Born to a modest family on the outskirts of Kathmandu, Sanjel claims he was never good in studies when he was in school. Growing up, he wanted to be a Bollywood actor or a director. So he went to Bombay when he was 18. After seven years of struggles, he came back to Nepal. In the next ten years, he ended up being an education hero in Nepal.
Sanjel wants to make sure that everyone, especially the families of those who cannot afford, can provide good quality education to their children. “Nobody can un-afford a 100-Rupee education,” Sanjel says.
Sanjel got interested in providing education to children when he decided to start non-formal literary classes for street children with the support from Kathmandu Education Office. The overwhelming response of children caused him to do something substantial in the field of formal education, he says.

And thus was the start of his new journey.
There are two kinds of education provided by schools in Nepal, thus producing two kinds of citizens. The English-medium private schools provide education that is unaffordable to a larger population in the country. The public schools provide education that is good for nothing except paper certificates.
Sanjel says he wants to provide a middle way and bridge the gap.
“What we’re doing here is that we provide the same kind of education as private English medium schools do, but with minimal fees, so that everyone can afford good quality schooling,” Sanjel says. “Parents shouldn’t bear to pay 300 Rupees just for a character certificate that costs one Rupee,” he adds. Most of his schools and their premises are voluntarily donated by industrialists to farmers, expats and educationists.
Sanjel has been getting support from Nepal’s ever popular comedian duo Madan Krishna Shrestha and Hari Bansha Acharya (MaHa). Sanjel said that they almost worked on a movie but it did not work out because they did not have the technology to shoot the movie. The duo has been raising awareness and finances for Sanjel’s project.
“This is one of the best initiatives in Nepal I’ve seen so far. Uttam is doing the communities a great service. We’re his fans,” Acharya says. “The motive of the schools is very genuine and saintly: To provide good quality education, which is possible only with a lot of money, and to provide it to the lower strata of the society.”
The 35-year-old single man with “18,000 children” says that he is not satisfied with the kind of education he is providing his students. “This is just about certificates that I provide them. I don’t provide ANY substantially skilled or vocational training,” Sanjel says.
“I want to provide regional education to students, the kind where regional knowledge and expertise would go hand in hand with their academic proficiency,” the young educator says.

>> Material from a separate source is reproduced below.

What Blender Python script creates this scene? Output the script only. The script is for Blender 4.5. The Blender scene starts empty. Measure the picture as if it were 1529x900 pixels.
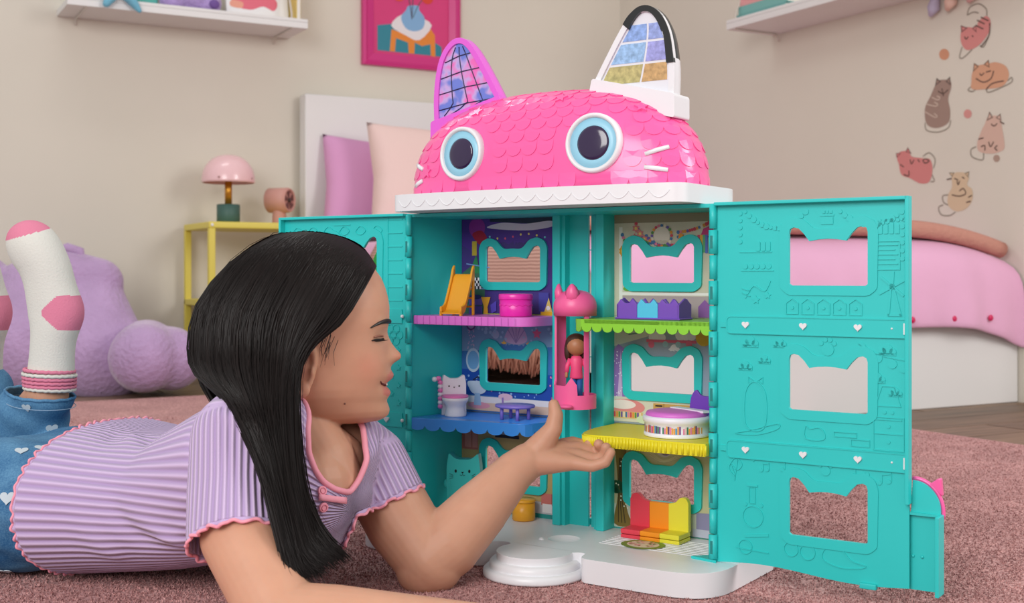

For Sanjel, if you enjoy what you do, that is the art of living. He plans to build four more schools within the remainder of this very year, and says that he wants to break world records in three categories within the next five years: The school with the highest number of students, the school with bamboo walls, and same-fee structure for students from kindergarten to college.
“For 18 years of education, a Nepali student in my schooling system will have to pay only 21,600 Nepali Rupees [US$288 at current rates],” the optimist said.
Some of his hardship stories include hiding inside a toilet for hours when he was unable to pay the contractors for the construction of a school.
“I wasn’t able to pay salary to the teachers for three straight months. It was always a tough one to come up with money to pay my staff,” says Sanjel who does not want the government to get involved in his project. “They are busy in their own works. The government isn’t stable, so it’s hard to work with them,” he opines.
In Nepal, it is not the best of ideas to work in groups. That is the reason why Sanjel runs his show solo. He concludes by saying that all the financial records and expenses of his school project are going to be put up in the website very soon. “We want to be transparent about our works,” he says.
In the meantime, there is one more proposal on Uttam Sanjel’s table for a new Samata “bamboo” school in a remote village of Nepal.